Utiliser la réalité virtuelle (RV) dans les entraînements d’athlètes de calibre olympique, une idée farfelue? Pas si l’on en croit les 4,3 millions d’euros investi dans le projet REVEA (Optimisation de la performance par la réalité virtuelle) par l’Agence nationale de la recherche (ANR) en France.
Le projet REVEA développe actuellement des entraînements virtuels pour les athlètes français qui participeront aux Jeux olympiques de Paris en 2024 dans trois disciplines, soit la boxe, l’athlétisme et la gymnastique.
L’initiative est coordonnée par l’Université Rennes 2 en partenariat avec trois autres universités et des organismes sportifs. Le projet se veut révolutionnaire dans le monde du sport, mais aussi dans l’apprentissage et la pédagogie, la réalité virtuelle étant davantage utilisée dans le monde du divertissement.
Jonatan Deveau, coordonnateur du programme « Réalité virtuelle, mixte et augmentée » à l’Institut Grasset, affirme que « c’est une technologie qui est beaucoup plus utilisée en divertissement. On a qu’à penser à Ubisoft, qui possède dix fois les moyens de l’Université Laval dans la recherche sur la réalité virtuelle. On n'est pas à la même place […] mais les technologies développées en jeux vidéo peuvent très bien servir dans un rôle éducatif. »
Un entraînement différent et stimulant
Et pour cause, la description du projet REVEA par les médias français fait curieusement penser à un jeu vidéo. En athlétisme par exemple, l’utilisation de cette technologie est utilisée pour optimiser le départ de course des relayeurs du 4x100m.
Plongé sur une piste virtuelle du Stade de France, l’athlète a une marge d’erreur de 80 cm au moment de recevoir le relais de la part d’un coéquipier virtuel, soit de quelques millisecondes. Des capteurs sur ses souliers indiquent si son départ est réussi ou non.

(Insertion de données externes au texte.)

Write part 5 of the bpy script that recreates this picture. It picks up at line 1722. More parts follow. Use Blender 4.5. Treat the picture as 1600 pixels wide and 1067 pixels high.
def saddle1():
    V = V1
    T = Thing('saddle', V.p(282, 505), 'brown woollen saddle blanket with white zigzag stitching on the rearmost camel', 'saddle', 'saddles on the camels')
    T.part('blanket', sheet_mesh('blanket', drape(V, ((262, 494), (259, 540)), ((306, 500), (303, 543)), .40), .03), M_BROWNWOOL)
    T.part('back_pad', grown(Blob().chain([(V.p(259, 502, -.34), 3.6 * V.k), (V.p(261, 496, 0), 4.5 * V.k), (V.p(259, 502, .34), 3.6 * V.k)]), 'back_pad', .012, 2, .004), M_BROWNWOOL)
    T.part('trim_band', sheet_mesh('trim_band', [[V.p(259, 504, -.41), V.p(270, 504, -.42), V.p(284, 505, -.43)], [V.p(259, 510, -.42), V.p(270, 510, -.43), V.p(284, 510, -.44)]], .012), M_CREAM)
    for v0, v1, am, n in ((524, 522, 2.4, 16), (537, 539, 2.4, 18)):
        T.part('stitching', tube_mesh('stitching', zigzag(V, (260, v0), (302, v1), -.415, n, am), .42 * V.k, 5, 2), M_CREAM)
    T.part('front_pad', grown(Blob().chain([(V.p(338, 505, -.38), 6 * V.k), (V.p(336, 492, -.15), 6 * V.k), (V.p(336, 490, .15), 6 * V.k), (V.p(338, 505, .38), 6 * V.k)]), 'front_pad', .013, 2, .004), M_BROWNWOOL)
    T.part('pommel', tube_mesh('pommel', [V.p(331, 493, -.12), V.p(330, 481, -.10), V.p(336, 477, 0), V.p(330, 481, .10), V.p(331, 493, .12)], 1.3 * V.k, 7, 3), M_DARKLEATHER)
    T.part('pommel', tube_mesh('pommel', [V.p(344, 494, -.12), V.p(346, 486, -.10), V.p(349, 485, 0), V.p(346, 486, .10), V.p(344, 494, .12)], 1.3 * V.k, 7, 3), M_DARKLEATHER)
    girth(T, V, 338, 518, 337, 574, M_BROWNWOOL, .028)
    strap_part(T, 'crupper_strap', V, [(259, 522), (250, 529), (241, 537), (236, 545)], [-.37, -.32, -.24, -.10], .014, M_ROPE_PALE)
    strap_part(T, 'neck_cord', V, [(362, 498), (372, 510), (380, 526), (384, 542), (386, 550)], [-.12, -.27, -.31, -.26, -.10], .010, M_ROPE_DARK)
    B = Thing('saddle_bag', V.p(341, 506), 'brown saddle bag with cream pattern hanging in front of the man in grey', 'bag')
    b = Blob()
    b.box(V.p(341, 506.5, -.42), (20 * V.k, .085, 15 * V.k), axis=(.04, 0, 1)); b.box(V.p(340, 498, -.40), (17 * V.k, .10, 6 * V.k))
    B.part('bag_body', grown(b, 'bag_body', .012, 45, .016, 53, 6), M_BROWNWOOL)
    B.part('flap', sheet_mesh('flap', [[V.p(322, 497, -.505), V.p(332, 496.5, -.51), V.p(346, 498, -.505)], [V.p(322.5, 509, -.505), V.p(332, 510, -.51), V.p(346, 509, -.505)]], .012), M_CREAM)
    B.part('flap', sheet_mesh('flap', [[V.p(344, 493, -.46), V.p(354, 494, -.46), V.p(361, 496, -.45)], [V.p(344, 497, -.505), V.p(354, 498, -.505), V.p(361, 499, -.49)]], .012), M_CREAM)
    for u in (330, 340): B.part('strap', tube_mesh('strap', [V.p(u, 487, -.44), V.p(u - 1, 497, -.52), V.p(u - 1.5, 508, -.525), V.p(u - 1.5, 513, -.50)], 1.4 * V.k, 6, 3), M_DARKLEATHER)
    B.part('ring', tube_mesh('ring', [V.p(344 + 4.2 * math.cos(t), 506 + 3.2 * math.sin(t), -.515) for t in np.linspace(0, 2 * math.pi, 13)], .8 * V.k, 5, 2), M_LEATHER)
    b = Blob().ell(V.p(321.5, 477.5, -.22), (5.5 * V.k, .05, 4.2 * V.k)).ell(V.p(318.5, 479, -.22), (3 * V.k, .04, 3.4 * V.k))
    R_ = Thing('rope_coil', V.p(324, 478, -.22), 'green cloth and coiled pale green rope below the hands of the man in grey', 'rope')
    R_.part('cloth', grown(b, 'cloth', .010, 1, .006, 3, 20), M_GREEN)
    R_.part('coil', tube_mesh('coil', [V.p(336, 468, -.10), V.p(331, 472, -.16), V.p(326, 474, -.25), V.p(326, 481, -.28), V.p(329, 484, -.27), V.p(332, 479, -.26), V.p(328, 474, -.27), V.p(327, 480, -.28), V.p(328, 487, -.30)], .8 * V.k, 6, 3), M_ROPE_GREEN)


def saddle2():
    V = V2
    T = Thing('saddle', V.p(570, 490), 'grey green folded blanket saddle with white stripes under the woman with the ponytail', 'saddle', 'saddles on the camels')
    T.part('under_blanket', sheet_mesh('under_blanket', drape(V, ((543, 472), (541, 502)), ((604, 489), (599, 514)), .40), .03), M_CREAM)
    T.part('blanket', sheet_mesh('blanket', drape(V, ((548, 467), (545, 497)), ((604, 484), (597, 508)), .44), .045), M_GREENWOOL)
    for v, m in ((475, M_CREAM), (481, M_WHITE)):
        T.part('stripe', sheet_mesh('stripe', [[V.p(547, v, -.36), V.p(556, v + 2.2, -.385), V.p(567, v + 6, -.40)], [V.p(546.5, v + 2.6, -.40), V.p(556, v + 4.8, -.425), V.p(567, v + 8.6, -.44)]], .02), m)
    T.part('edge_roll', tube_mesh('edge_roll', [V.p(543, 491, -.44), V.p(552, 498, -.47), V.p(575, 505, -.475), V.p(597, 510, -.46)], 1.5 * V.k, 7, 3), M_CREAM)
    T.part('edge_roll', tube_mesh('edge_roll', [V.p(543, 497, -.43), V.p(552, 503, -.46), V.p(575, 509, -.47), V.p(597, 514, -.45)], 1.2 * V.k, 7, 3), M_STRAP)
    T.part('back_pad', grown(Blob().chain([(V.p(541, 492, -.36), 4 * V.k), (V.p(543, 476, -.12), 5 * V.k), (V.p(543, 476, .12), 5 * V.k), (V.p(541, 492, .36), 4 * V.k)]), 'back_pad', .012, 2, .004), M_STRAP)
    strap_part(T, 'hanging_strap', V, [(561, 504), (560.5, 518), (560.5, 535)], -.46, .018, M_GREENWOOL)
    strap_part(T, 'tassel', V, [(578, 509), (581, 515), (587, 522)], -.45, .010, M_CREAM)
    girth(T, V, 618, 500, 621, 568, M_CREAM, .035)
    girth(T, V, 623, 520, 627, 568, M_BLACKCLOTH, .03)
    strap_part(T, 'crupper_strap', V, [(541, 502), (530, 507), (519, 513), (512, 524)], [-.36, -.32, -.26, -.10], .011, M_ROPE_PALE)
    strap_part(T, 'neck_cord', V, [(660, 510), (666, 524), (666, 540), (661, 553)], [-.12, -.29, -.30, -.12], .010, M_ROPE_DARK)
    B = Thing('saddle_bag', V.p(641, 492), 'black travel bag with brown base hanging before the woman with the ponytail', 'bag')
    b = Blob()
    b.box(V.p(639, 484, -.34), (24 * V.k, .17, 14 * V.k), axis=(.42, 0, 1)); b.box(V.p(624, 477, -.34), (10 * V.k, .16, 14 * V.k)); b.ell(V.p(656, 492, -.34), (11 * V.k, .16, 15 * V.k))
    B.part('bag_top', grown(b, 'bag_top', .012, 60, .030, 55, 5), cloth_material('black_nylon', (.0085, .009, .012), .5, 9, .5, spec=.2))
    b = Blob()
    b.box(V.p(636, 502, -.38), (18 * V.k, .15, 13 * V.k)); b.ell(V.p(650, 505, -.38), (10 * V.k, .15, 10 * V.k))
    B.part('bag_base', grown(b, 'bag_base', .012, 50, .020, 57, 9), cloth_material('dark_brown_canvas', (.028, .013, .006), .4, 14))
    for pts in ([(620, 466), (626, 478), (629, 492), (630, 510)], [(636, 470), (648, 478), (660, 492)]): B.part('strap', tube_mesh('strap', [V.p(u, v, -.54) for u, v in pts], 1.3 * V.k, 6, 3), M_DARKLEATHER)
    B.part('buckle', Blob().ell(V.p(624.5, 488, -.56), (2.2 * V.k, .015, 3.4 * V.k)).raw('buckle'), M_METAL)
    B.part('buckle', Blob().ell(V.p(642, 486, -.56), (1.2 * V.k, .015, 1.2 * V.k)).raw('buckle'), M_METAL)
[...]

En boxe, l’athlète doit éviter les coups de son adversaire virtuel. Selon Richard Kulpa, responsable du volet boxe du projet REVEA, un entraînement physique avec un vrai partenaire va davantage travailler le côté offensif, alors que l’entraînement immersif pratique la gestuelle et l’aspect défensif.
Un projet ambitieux et productif
Il n’est plus question de parcourir des données dans une simulation, on utilise ici ces technologies pour optimiser la performance des athlètes olympiques. Un projet ambitieux et interdisciplinaire selon l’ANR. Développé depuis à peine deux ans, il fait déjà l’objet de nombreux congrès scientifiques en Europe.
Tony Bates, chercheur canadien en technologies éducatives et auteur du livre L’enseignement à l’ère du numérique, explique que développer ces technologies requiert beaucoup de travail et de budget : « L’un des obstacles principaux est le coût, non pas de l’équipement ou du matériel, mais de la conception du système d’une telle technologie. La programmation requise pour interpréter des simulations physiques proches [...] n’est pas chose aisée. »
Il ajoute qu’il « faut aussi s'habituer à l’environnement et à ses caractéristiques. La pratique et l’expérience constituent un passage forcé afin de savoir comment tirer le meilleur de cette technologie. »
L’utilisation accrue de la réalité virtuelle
M. Deveau est toutefois optimiste quant aux coûts de ces technologies : « Avec le volet éducatif de la réalité virtuelle de plus en plus mis de l’avant, le coût de la recherche et des équipements diminue rapidement ». Il ajoute que cela est dû à l’intérêt grandissant pour la RV dans l’éducation et la formation : « il y a clairement un [intérêt populaire] et si on accepte que le réalisme [de la réalité virtuelle] n’est pas la réalité, cela offre vraiment un apprentissage différent qu’avec un enseignant ou un entraîneur. »
Deveau est catégorique à propos de l’avenir de la réalité virtuelle dans le sport : « Ça va être de plus en plus utilisé partout, c’est indéniable. Même que la réalité augmentée, je crois, encore plus immersive et unique, va prendre le dessus. »
De son côté, Tony Bates tire une conclusion semblable : « On commence à explorer cette technologie. Un peu comme avec l’intelligence artificielle [IA] je pense, qui a poireauté pendant des années avant de connaître un gain d’intérêt phénoménal. L'[IA] permet de recenser toutes ces données, je pense que les deux vont de pair, et c’est vrai pour le futur aussi ».